Distributing points to stats is nothing like Hero & GURPS with 100+ or 100s of points, plus points from disadvantages, building every aspect of your character.
 

practicalm

Explorer
IIRC, Steve Jackson himself came right out and said it. May well have been in one of the GURPS books. But, remember, we're talking acknowledgement of 'inspiration' - there's no hint of plagiarism or being 'derivative' or anything like that.

There was a lot of rancor between GURPS and Hero System fans over which was really 'first' in one sense or another. GURPS was the first RPG, as far as I know, to call itself 'Universal' right on the cover, but Hero fans will /insist/ that Hero was de-facto 'universal' first because it had several different-genre games out before GURPS hit the shelves. Thing is, so did BRP, it was a 'core system' not universal, a game company re-cycling core system mechanics from one game to another. Heck, stodgy old TSR re-cycled systems from Boot Hill in Top Secret and D&D in Gamma World. When GURPS came out, Hero was just another Core System among many (well, several) - the potential of effects-based point-building powers was surely there from '81 on, but there was no published Hero System using it that way until '89.
I've been on the forums and was on the Pyramid private usenet group before that and I've never heard of Steve Jackson saying HERO system was the main inspiration. I can check my copy of Man to Man which was the first GURPS and it was very much like The Fantasy Trip.

And I've never seen any conflict between GURPS and HEROs players as most of the people I know used both.
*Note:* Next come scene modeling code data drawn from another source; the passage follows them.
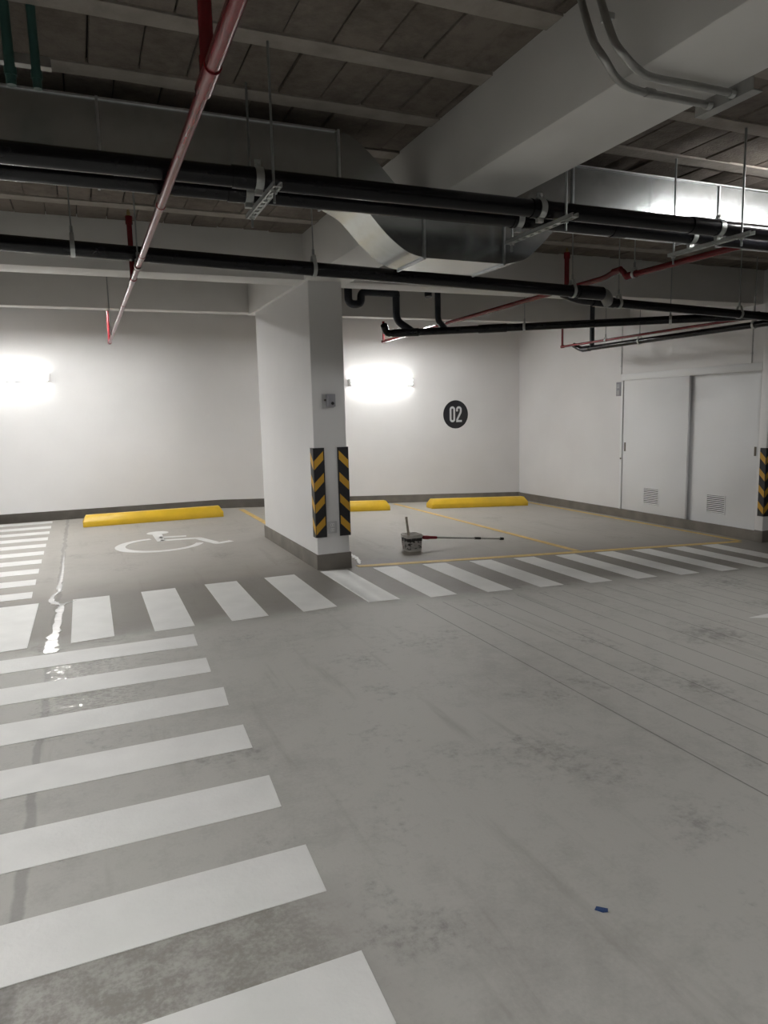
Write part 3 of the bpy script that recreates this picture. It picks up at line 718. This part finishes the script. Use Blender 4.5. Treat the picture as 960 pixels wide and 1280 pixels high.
# diagonal branch with its traps
zd = lambda t: 2.41 - 0.055 * t
d0, d1 = (3.50, 8.09), (6.50, 5.36)
dp = lambda t: (d0[0] + (d1[0]-d0[0])*t, d0[1] + (d1[1]-d0[1])*t, zd(t))
o = pipe('drain_pipe', 'black branch pipe crossing diagonally below the cross beam', 'pipe', [(3.44, 8.02, 2.50), dp(0.0), dp(1.0)], 0.042, BP, fill=0.06,
     couplings=[(dp(0.02), dp(0.10)), (dp(0.28), dp(0.36))])
MB().tube(fillet([(3.62, 8.05, 2.90), (3.62, 8.05, 2.56), dp(0.085)], 0.08, 4), 0.044, 16).build('branch', M['dark_pipe'], o)
MB().tube(fillet([(4.03, 7.75, 3.025), (4.03, 7.75, 2.535), dp(0.185)], 0.06, 4), 0.036, 16).build('branch', M['dark_pipe'], o)
o = pipe('drain_trap', 'dark U shaped drain trap hanging behind the cross beam', 'drain trap', [(3.005, 8.05, 3.03), (3.005, 8.05, 2.735), (3.165, 8.05, 2.735), (3.165, 8.05, 2.88), (3.62, 8.05, 2.885), (3.62, 8.05, 2.84)], 0.047, M['dark_pipe'], fill=0.075, n=18)
o = pipe('drain_outlet', 'short dark capped outlet stub behind the cross beam', 'drain outlet', [(4.02, 7.98, 3.03), (4.02, 7.98, 2.87), (4.02, 7.975, 2.845)], 0.045, M['dark_pipe'])
# lower group near the door wall
zg = lambda y: 2.318
o = pipe('drain_pipe', 'slim black pipe running back beside the door wall', 'pipe', [(6.87, 8.84, 2.395), (6.9, 8.70, 2.318), (6.9, 3.9, 2.318)], 0.036, BP, fill=0.06, couplings=[((6.9, 8.66, 2.318), (6.9, 8.5, 2.318))])
MB().tube([(6.9, 8.46, 2.33), (6.9, 8.46, 3.03)], 0.034, 16).build('riser', M['dark_pipe'], o)

def sprinkler(o, x, y, z, up=True):
    MB().tube([(x, y, z), (x, y, z + 0.02), (x, y, z + 0.045)], [0.011, 0.014, 0.007], 10).build('sprinkler_head', M['brass'], o)
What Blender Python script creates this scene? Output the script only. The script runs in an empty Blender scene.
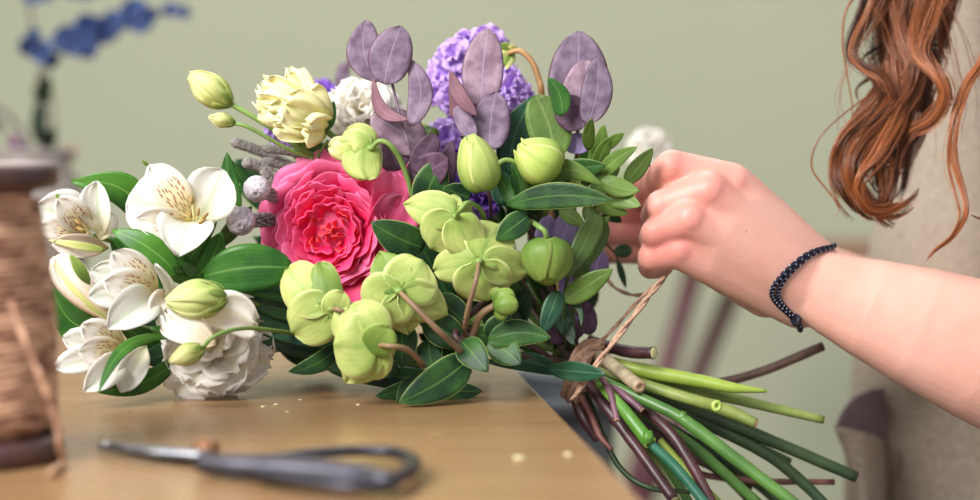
import bpy, bmesh, math, random
from mathutils import Vector, Matrix, noise
from mathutils.bvhtree import BVHTree
R = random.Random(7)
SC = bpy.context.scene
COL = SC.collection
F = 1800.0
H = .1414
PITCH = math.atan(120/1800)
CAM = Vector((0, 0, H))
FW = Vector((0, math.cos(PITCH), -math.sin(PITCH)))
UP = Vector((0, math.sin(PITCH), math.cos(PITCH)))
RT = Vector((1, 0, 0))
def P(x, y, d=1.0):                       # pixel of the photograph at a depth -> point of the place
    return CAM + FW*d + RT*((x-490)/F*d) + UP*((250-y)/F*d)
def T(x, y, z=0.0):                       # pixel -> point on the table top (or a level z)
    dz = -math.sin(PITCH) + (250-y)/F*math.cos(PITCH)
    return P(x, y, (z-H)/dz)
def L(*a): return Vector(a)
# ------------------------------------------------------------------ camera
cd = bpy.data.cameras.new('camera'); cam = bpy.data.objects.new('camera', cd); COL.objects.link(cam)
cam.location = CAM; cam.rotation_euler = (math.pi/2-PITCH, 0, 0)
cd.sensor_width = 36; cd.lens = F/980*36; cd.clip_start = .02
cd.dof.use_dof = True; cd.dof.focus_distance = .955; cd.dof.aperture_fstop = 3.3
SC.camera = cam
SC.view_settings.view_transform = 'Standard'; SC.view_settings.look = 'None'
SC.view_settings.gamma = 1; SC.view_settings.exposure = 0.3
# ------------------------------------------------------------------ materials
def srgb(c):
    return tuple((v/255/12.92 if v/255 <= .04045 else ((v/255+.055)/1.055)**2.4) for v in c)
class NT:
    def __init__(s, name):
        s.m = bpy.data.materials.new(name); s.m.use_nodes = True
        s.t = s.m.node_tree; s.n = s.t.nodes; s.k = s.t.links
        s.n.clear(); s.out = s.n.new('ShaderNodeOutputMaterial')
    def add(s, typ, ins=None, **kw):
        n = s.n.new(typ)
        for a, v in kw.items(): setattr(n, a, v)
        for a, v in (ins or {}).items():
            i = n.inputs[a]
            if hasattr(v, 'is_output'): s.k.new(v, i)
            elif isinstance(v, tuple) and len(v) == 3 and i.type == 'RGBA': i.default_value = (*v, 1)
            else: i.default_value = v
        return n
    def mix(s, f, a, b, mode='MIX'):
        n = s.n.new('ShaderNodeMix'); n.data_type = 'RGBA'; n.blend_type = mode
        for i, v in ((0, f), (6, a), (7, b)):
            if hasattr(v, 'is_output'): s.k.new(v, n.inputs[i])
            else: n.inputs[i].default_value = v if i == 0 else (*v, 1)
        return n.outputs[2]
    def math(s, op, a, b=0.0, clamp=False):
        n = s.n.new('ShaderNodeMath'); n.operation = op; n.use_clamp = clamp
        for i, v in ((0, a), (1, b)):
            if hasattr(v, 'is_output'): s.k.new(v, n.inputs[i])
            else: n.inputs[i].default_value = v
        return n.outputs[0]
    def ramp(s, f, lo, hi):
        n = s.add('ShaderNodeMapRange', {'Value': f, 'From Min': lo, 'From Max': hi}); n.clamp = True
        return n.outputs[0]
    def noise(s, scale, vec=None, detail=3, rough=.5):
        if vec is None: vec = s.add('ShaderNodeTexCoord').outputs['Object']
        return s.add('ShaderNodeTexNoise', {'Vector': vec, 'Scale': scale, 'Detail': detail, 'Roughness': rough}).outputs['Fac']
    def finish(s, color, rough=.5, trans=0, transcol=None, bump=None, bstr=.3, bdist=.001, spec=.5, **ins):
        d = {'Base Color': color, 'Roughness': rough, 'Specular IOR Level': spec}; d.update(ins)
        p = s.add('ShaderNodeBsdfPrincipled', d)
        if bump is not None:
            b = s.add('ShaderNodeBump', {'Height': bump, 'Strength': bstr, 'Distance': bdist}); s.k.new(b.outputs[0], p.inputs['Normal'])
        o = p.outputs[0]
        if trans:
            t = s.add('ShaderNodeBsdfTranslucent', {'Color': transcol if transcol is not None else color})
            mx = s.add('ShaderNodeMixShader', {0: trans, 1: o, 2: t.outputs[0]}); o = mx.outputs[0]
        s.k.new(o, s.out.inputs[0]); return s.m
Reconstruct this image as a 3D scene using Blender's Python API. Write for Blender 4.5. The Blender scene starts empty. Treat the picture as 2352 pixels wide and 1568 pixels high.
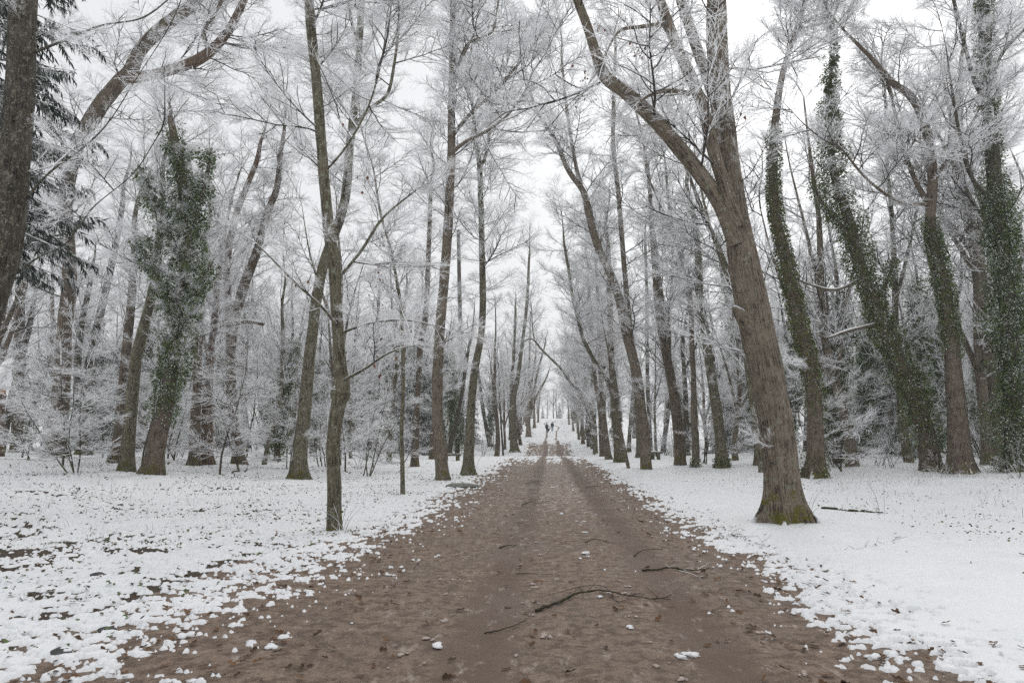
import bpy, math, random
import numpy as np
from mathutils import Vector, Matrix

random.seed(7)
RNG = np.random.default_rng(7)
SC = bpy.context.scene
COL = SC.collection
R = math.radians

# ------------------------------------------------------------------ camera, sky, sun, exposure
CAM = np.array([0.0, 0.0, 1.6])
YAW, PITCH = R(3.1), R(8.2)
cam_d = bpy.data.cameras.new('camera')
cam_d.sensor_width = 36.0
cam_d.lens = 24.0
cam_d.clip_end = 3000.0
cam_d.clip_start = 0.05
cam = bpy.data.objects.new('camera', cam_d)
cam.location = CAM
cam.rotation_euler = (R(90) + PITCH, 0, YAW)
COL.objects.link(cam)
SC.camera = cam

world = bpy.data.worlds.new('World')
SC.world = world
world.use_nodes = True
wn = world.node_tree
wn.nodes.clear()
w_out = wn.nodes.new('ShaderNodeOutputWorld')
w_bg = wn.nodes.new('ShaderNodeBackground')
w_sky = wn.nodes.new('ShaderNodeTexSky')
w_sky.sky_type = 'NISHITA'
w_sky.sun_disc = False
w_sky.sun_elevation = R(38)
w_sky.sun_rotation = R(20)
w_sky.air_density = 1.0
w_sky.dust_density = 4.0
w_hsv = wn.nodes.new('ShaderNodeHueSaturation')
w_hsv.inputs['Saturation'].default_value = 0.12
w_mix = wn.nodes.new('ShaderNodeMix')
w_mix.data_type = 'RGBA'
w_mix.inputs['Factor'].default_value = 0.86          # an even cloud deck hides most of the clear sky
w_mix.inputs['B'].default_value = (7.95, 8.1, 8.3, 1)
w_bg.inputs['Strength'].default_value = 0.1
wn.links.new(w_sky.outputs['Color'], w_hsv.inputs['Color'])
wn.links.new(w_hsv.outputs['Color'], w_mix.inputs['A'])
wn.links.new(w_mix.outputs['Result'], w_bg.inputs['Color'])
wn.links.new(w_bg.outputs['Background'], w_out.inputs['Surface'])

sun_d = bpy.data.lights.new('sun', 'SUN')
sun_d.energy = 1.0
sun_d.angle = R(35)
sun_d.color = (1.0, 0.97, 0.93)
sun = bpy.data.objects.new('sun', sun_d)
sun.rotation_euler = (R(52), 0, R(180 - 20))
COL.objects.link(sun)

SC.view_settings.view_transform = 'Standard'
SC.view_settings.look = 'None'
SC.view_settings.exposure = 0.24
SC.view_settings.gamma = 1.0
SC.view_settings.use_curve_mapping = False
SC.render.engine = 'CYCLES'
SC.cycles.use_denoising = False
SC.cycles.use_adaptive_sampling = False
SC.cycles.max_bounces = 9
SC.cycles.diffuse_bounces = 8
SC.cycles.transparent_max_bounces = 4

# ------------------------------------------------------------------ numpy helpers
def _hash(ix, iy, iz, seed):
    h = (ix.astype(np.int64) * 374761393 + iy.astype(np.int64) * 668265263 + iz.astype(np.int64) * 2147483647 + seed * 974711) & 0xFFFFFFFF
    h = ((h ^ (h >> 13)) * 1274126177) & 0xFFFFFFFF
    h = ((h ^ (h >> 16)) * 2246822519) & 0xFFFFFFFF
    return ((h ^ (h >> 15)) & 0xFFFF) / 65535.0

def gn2(x, y, seed=0):
    """2-D gradient noise, about -1..1"""
    x = np.asarray(x, float); y = np.asarray(y, float)
    ix = np.floor(x); iy = np.floor(y)
    fx = x - ix; fy = y - iy
    z = np.zeros_like(ix)
    out = 0
    ux = fx * fx * fx * (fx * (fx * 6 - 15) + 10); uy = fy * fy * fy * (fy * (fy * 6 - 15) + 10)
    for dx in (0, 1):
        for dy in (0, 1):
            a = _hash(ix + dx, iy + dy, z, seed) * 2 * math.pi
            d = np.cos(a) * (fx - dx) + np.sin(a) * (fy - dy)
            out = out + d * (ux if dx else 1 - ux) * (uy if dy else 1 - uy)
    return out * 1.5

def vn3(p, seed=0):
    i = np.floor(p); f = p - i
    u = f * f * (3 - 2 * f)
    out = 0
    for dx in (0, 1):
        for dy in (0, 1):
            for dz in (0, 1):
                w = (u[:, 0] if dx else 1 - u[:, 0]) * (u[:, 1] if dy else 1 - u[:, 1]) * (u[:, 2] if dz else 1 - u[:, 2])
                out = out + w * _hash(i[:, 0] + dx, i[:, 1] + dy, i[:, 2] + dz, seed)
    return out * 2 - 1

def sstep(a, b, x):
    t = np.clip((np.asarray(x, float) - a) / (b - a), 0, 1)
    return t * t * (3 - 2 * t)

def cross3(a, b):
    return np.array([a[1]*b[2]-a[2]*b[1], a[2]*b[0]-a[0]*b[2], a[0]*b[1]-a[1]*b[0]])

def nrm(v):
    v = np.asarray(v, float)
    return v / (np.linalg.norm(v) + 1e-9)

# ------------------------------------------------------------------ terrain
KY = np.array([-400, 0, 38, 50, 60, 64, 72, 78, 86, 96, 104, 108, 113, 120, 138, 165, 186, 192, 200, 215, 240, 300, 420, 900.])
KZ = np.array([0, 0, 0, .07, .11, .06, -.33, -.33, -.1, .85, 1.5, 1.55, 1.38, 1.72, 3.27, 5.45, 7.25, 7.4, 7.25, 6.8, 7.5, 12, 20, 24.])
def zt(x, y):
    x = np.asarray(x, float); y = np.asarray(y, float)
    # smooth interpolation between the knots
    i = np.clip(np.searchsorted(KY, y) - 1, 0, len(KY) - 2)
    m = np.gradient(KZ, KY)
    h = KY[i + 1] - KY[i]; t = np.clip((y - KY[i]) / h, 0, 1)
    m0 = m[i] * h; m1 = m[i + 1] * h
    p = (2*t**3 - 3*t**2 + 1) * KZ[i] + (t**3 - 2*t**2 + t) * m0 + (-2*t**3 + 3*t**2) * KZ[i + 1] + (t**3 - t**2) * m1
    side = np.where(x < 0, 0.75 * sstep(7, 26, -x), 0.42 * sstep(7, 20, x)) * sstep(5, 14, y)
    und = 0.15 * gn2(x / 6.0, y / 6.0, 3) * sstep(4, 9, np.abs(x))
    und = und + 0.035 * gn2(x / 1.3, y / 1.3, 4) * sstep(3.6, 6, np.abs(x)) * (1 - sstep(30, 60, y))
    ruts = -0.018 * np.exp(-((x - track(y, 1)) / 0.22) ** 2) - 0.014 * np.exp(-((x - track(y, 0)) / 0.25) ** 2)
    return p * (1 - 0.35 * sstep(12, 40, np.abs(x))) + side + und + ruts

def track(y, which):
    y = np.asarray(y, float)
    s = 0.9 * np.exp(-((y - 150) / 9) ** 2) - 0.9 * np.exp(-((y - 163) / 7) ** 2) + 0.9 * sstep(165, 180, y) + 0.25 * gn2(y / 14, y * 0, 5) * sstep(25, 60, y)
    return (1.27 if which else -0.55) + s

_fw = np.array([-math.sin(YAW) * math.cos(PITCH), math.cos(YAW) * math.cos(PITCH), math.sin(PITCH)])
_rt = np.array([math.cos(YAW), math.sin(YAW), 0.0])
_up = np.cross(_rt, _fw)
F = 1568.0
def ray(px, py):
    return _fw + _rt * (px - 1176.0) / F + _up * (784.0 - py) / F

def ground_at(px, py):
    """Where the sight line through a measured point of the photograph (2352 wide) meets the ground."""
    d = ray(px, py)
    t0 = 2.0
    while t0 < 400:
        p = CAM + d * t0
        if p[2] < zt(p[0], p[1]):
            lo, hi = t0 - 0.5, t0
            for _ in range(24):
                mid = (lo + hi) / 2
                q = CAM + d * mid
                if q[2] < zt(q[0], q[1]): hi = mid
                else: lo = mid
            q = CAM + d * hi
            return np.array([q[0], q[1], float(zt(q[0], q[1]))])
        t0 += 0.5
    return CAM + d * 200

def at_y(px, py, y):
    d = ray(px, py)
    return CAM + d * (y / d[1])

def depth(p):
    return float(np.dot(np.asarray(p) - CAM, _fw))

# ------------------------------------------------------------------ mesh builders
def build(name, V, quads=None, tris=None, mats=(), parent=None, smooth=True, midx=None, attrs=None, loc=None):
    V = np.asarray(V, np.float32)
    nq = 0 if quads is None else len(quads); nt = 0 if tris is None else len(tris)
    me = bpy.data.meshes.new(name)
    me.vertices.add(len(V)); me.vertices.foreach_set('co', V.ravel())
    loops = []
    if nq: loops.append(np.asarray(quads, np.int32).ravel())
    if nt: loops.append(np.asarray(tris, np.int32).ravel())
    L = np.concatenate(loops)
    me.loops.add(len(L)); me.loops.foreach_set('vertex_index', L)
    me.polygons.add(nq + nt)
    tot = np.concatenate([np.full(nq, 4, np.int32), np.full(nt, 3, np.int32)])
    st = np.concatenate([[0], np.cumsum(tot)[:-1]]).astype(np.int32)
    me.polygons.foreach_set('loop_start', st)
    try: me.polygons.foreach_set('loop_total', tot)
    except Exception: pass
    me.polygons.foreach_set('use_smooth', np.full(nq + nt, smooth, bool))
    if midx is not None: me.polygons.foreach_set('material_index', np.asarray(midx, np.int32))
    for m in mats: me.materials.append(m)
    if attrs:
        for k, a in attrs.items():
            a = np.asarray(a, np.float32)
            if a.ndim == 2:
                at = me.attributes.new(k, 'FLOAT_VECTOR', 'POINT'); at.data.foreach_set('vector', a.ravel())
            else:
                at = me.attributes.new(k, 'FLOAT', 'POINT'); at.data.foreach_set('value', a)
    me.update(calc_edges=True)
    o = bpy.data.objects.new(name, me)
    COL.objects.link(o)
    if parent is not None: o.parent = parent
    if loc is not None: o.location = loc
    return o

def empty(name, loc):
    o = bpy.data.objects.new(name, None)
    o.empty_display_size = 0.3
    o.location = loc
    COL.objects.link(o)
    return o

def tag(o, label=None, cat=None, group=None, kind=None):
    if label: o['label'] = label
    if cat: o['category'] = cat
    if group: o['group'] = group
    if kind: o['kind'] = kind
    return o

def spline(P, n):
    """Catmull-Rom through rows of P (any width), n samples."""
    P = np.asarray(P, float)
    if len(P) == 2:
        t = np.linspace(0, 1, n)[:, None]
        return P[0] * (1 - t) + P[1] * t
    A = np.vstack([2 * P[0] - P[1], P, 2 * P[-1] - P[-2]])
    seg = np.linalg.norm(np.diff(P[:, :3], axis=0), axis=1) + 1e-6
    cum = np.concatenate([[0], np.cumsum(seg)])
    s = np.linspace(0, cum[-1], n)
    i = np.clip(np.searchsorted(cum, s, side='right') - 1, 0, len(P) - 2)
    t = ((s - cum[i]) / seg[i])[:, None]
    p0, p1, p2, p3 = A[i], A[i + 1], A[i + 2], A[i + 3]
    return 0.5 * (2 * p1 + (p2 - p0) * t + (2*p0 - 5*p1 + 4*p2 - p3) * t**2 + (3*p1 - p0 - 3*p2 + p3) * t**3)

def frames(P):
    T = np.gradient(P, axis=0)
    T /= np.linalg.norm(T, axis=1)[:, None] + 1e-9
    n = np.cross(T[0], [0.0, 1.0, 0.1]); n = n / (np.linalg.norm(n) + 1e-9)
    N = np.empty_like(P); N[0] = n
    for k in range(1, len(P)):
        n = n - T[k] * np.dot(n, T[k]); n = n / (np.linalg.norm(n) + 1e-9)
        N[k] = n
    return T, N, np.cross(T, N)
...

The other way folks would come at that claim is to assert that GURPS never achieved 'Universal,' at all, and, indeed, while it didn't change it's name, later versions were self-described as "multi-genre" instead.

Are there still UseNet archives to search? I'm sure there's plenty of water under that bridge. ;)

The 'point build' in Melee was just distributing 24 points to stats, 1:1, instead of randomly rolling them - it may even have been one of the first games in print to distribute points to stats like that, but probably not a new idea, even then, it's a very obvious variant when faced with 0D&D's random generation.

Distributing points to stats is nothing like Hero & GURPS with 100+ or 100s of points, plus points from disadvantages, building every aspect of your character.
The Point by was for The Fantasy Trip, not the basic Melee and Wizard. There was more than just stats.